Não podemos deixar de frisar que a Fundação Padre Anchieta, mantedora das emissoras da TV e das rádios Cultura no estado de São Paulo, que é gerida  pelo governo do estado, vem sofrendo com a política de desmonte e privatização, inclusive com a demissão de mais de 2.500 trabalhadores, precarização das relações de trabalho, além de achatamento salarial. A diversidade da programação vem sendo reduzida, bem como a qualidade de seus conteúdos.

Com a crise capitalista que se instaurou no Brasil e no mundo, a política da direita para salvar os lucros dos grandes monopólios é a de retirar direitos dos trabalhadores. As mulheres, por constituírem mais da metade da população brasileira, estão na linha de frente desses ataques. A esquerda, por sua vez, está sendo caçada de todas as formas.

A “caça às bruxas” contra a candidata do PCdoB durante a entrevista no programa Roda Viva tem motivações políticas, não podendo ser reduzida apenas à questão de gênero, apesar de não podermos ignorar os aspectos machistas dessa empreitada. Isso inclusive foi o que esteve por trás do impeachment da presidenta eleita, Dilma Rousseff (PT) e do assassinato da vereadora do PSOL, Marielle Franco. Dilma foi retirada da presidência não apenas por ser mulher, mas por defender um programa que a direita não pode conceber nesse momento de aprofundamento da crise e de acirramento das lutas. Marielle foi executada por ser a pessoa que iria investigar os abusos e atrocidades cometidos pelos militares durante a Intervenção Militar no Rio de Janeiro, uma espécie de uma nova “Comissão da Verdade”.
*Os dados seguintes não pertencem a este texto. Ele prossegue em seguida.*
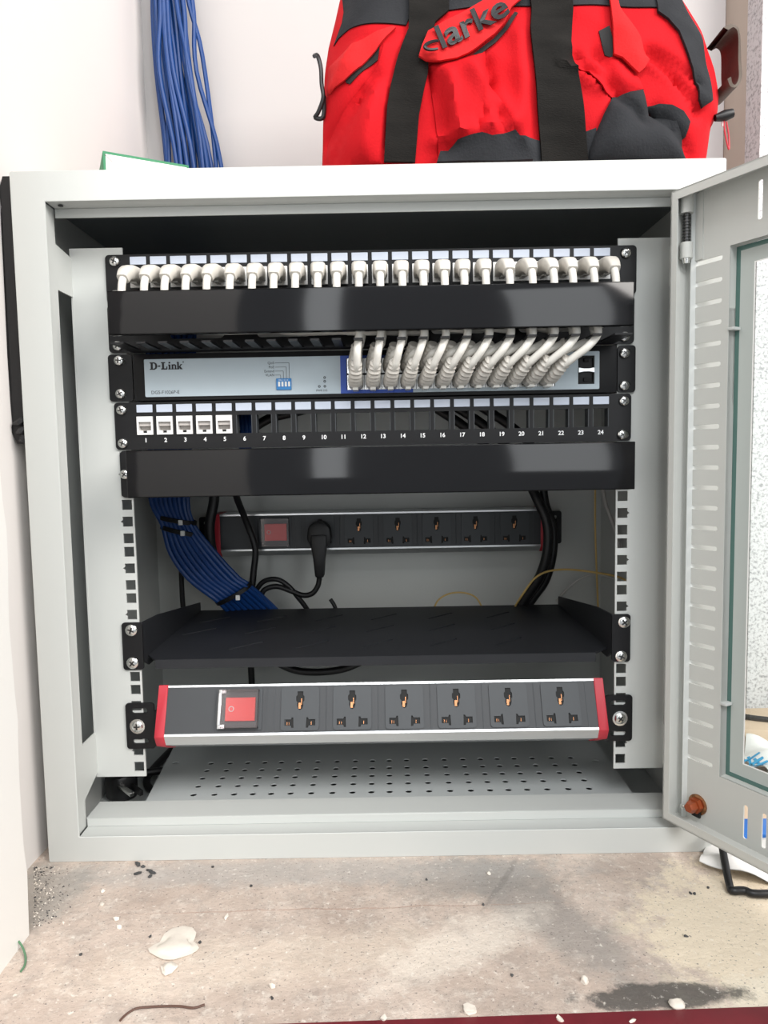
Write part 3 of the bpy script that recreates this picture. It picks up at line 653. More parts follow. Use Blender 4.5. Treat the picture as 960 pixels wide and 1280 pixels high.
cord('power_cord', [at(227, 690, 225), at(227, 730, 226), at(230, 775, 228)], 3.2, SOFTBLACK, 'short black cord dropping behind the left end of the shelf')
cord('power_cord', [at(660, 600, 215), at(672, 625, 205), at(684, 655, 200), at(684, 690, 200), at(674, 722, 205), at(655, 750, 214), at(632, 790, 222)], 6.2, SOFTBLACK, 'thick black cord curving down past the right end of the rear power strip')
cord('power_cord', [at(678, 600, 213), at(682, 630, 215), at(692, 660, 213), at(691, 694, 212), at(682, 726, 216), at(664, 752, 222), at(642, 790, 230)], 5.0, SOFTBLACK, 'second black cord nested behind the thick one at the right of the rear power strip')
cord('cable_tail', [at(413, 749, 224), at(418, 757, 222), at(423, 772, 222)], 2.6, SOFTBLACK, 'short black cable end poking up behind the shelf below the plug')
cord('fibre_wire', [at(640, 765, 214), at(652, 745, 190), at(672, 720, 185), at(700, 712, 190), at(740, 715, 190), at(780, 724, 180), at(800, 745, 170)], 1.3, YELLOW, 'yellow wire arching from the shelf to the right rail')
cord('fibre_wire', [at(541, 764, 222), at(548, 750, 222), at(562, 742, 222), at(580, 741, 222), at(595, 747, 222), at(604, 762, 222)], 1.1, YELLOW, 'thin yellow wire loop behind the middle of the shelf')
cord('fibre_wire', [at(744, 600, 225), at(744, 660, 225), at(746, 720, 225), at(748, 770, 225)], 1.2, YELLOW, 'yellow wire running straight down beside the right rail')
cord('grey_wire', [at(752, 600, 210), at(757, 630, 205), at(768, 660, 200), at(776, 690, 190)], 2.4, GREYW, 'pale wire slanting behind the top of the right rail')
cord('grey_wire', [at(695, 752, 235), at(710, 735, 235), at(728, 722, 232), at(745, 718, 228), at(775, 725, 220)], 1.6, GREYW, 'grey wire arching behind the right side of the shelf')
for j, (u0, v) in enumerate(((548, 512), (572, 510), (604, 510))):
    cord('power_cord', [at(u0 - 45, v - 30, 150), at(u0, v, 150), at(u0 + 28, v + 18, 150), at(u0 + 52, v + 38, 155), at(u0 + 68, v + 62, 165), at(u0 + 76, v + 92, 190)], 5.5, SOFTBLACK, ('leftmost', 'middle', 'rightmost')[j] + ' of the three black cords slanting behind open ports fifteen to nineteen')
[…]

As mulheres, assim como os negros e homossexuais, possuem especificidades nas suas lutas (machismo, racismo, homofobia etc.), mas a questão central sempre foi (e é) a luta de classes, a luta entre explorados e exploradores, oprimidos e opressores. Esse não foi um ataque apenas contra Manuela D’Ávila, apenas contra as mulheres ou contra o PCdoB, mas contra toda a esquerda, contra todos os trabalhadores, contra todos os oprimidos.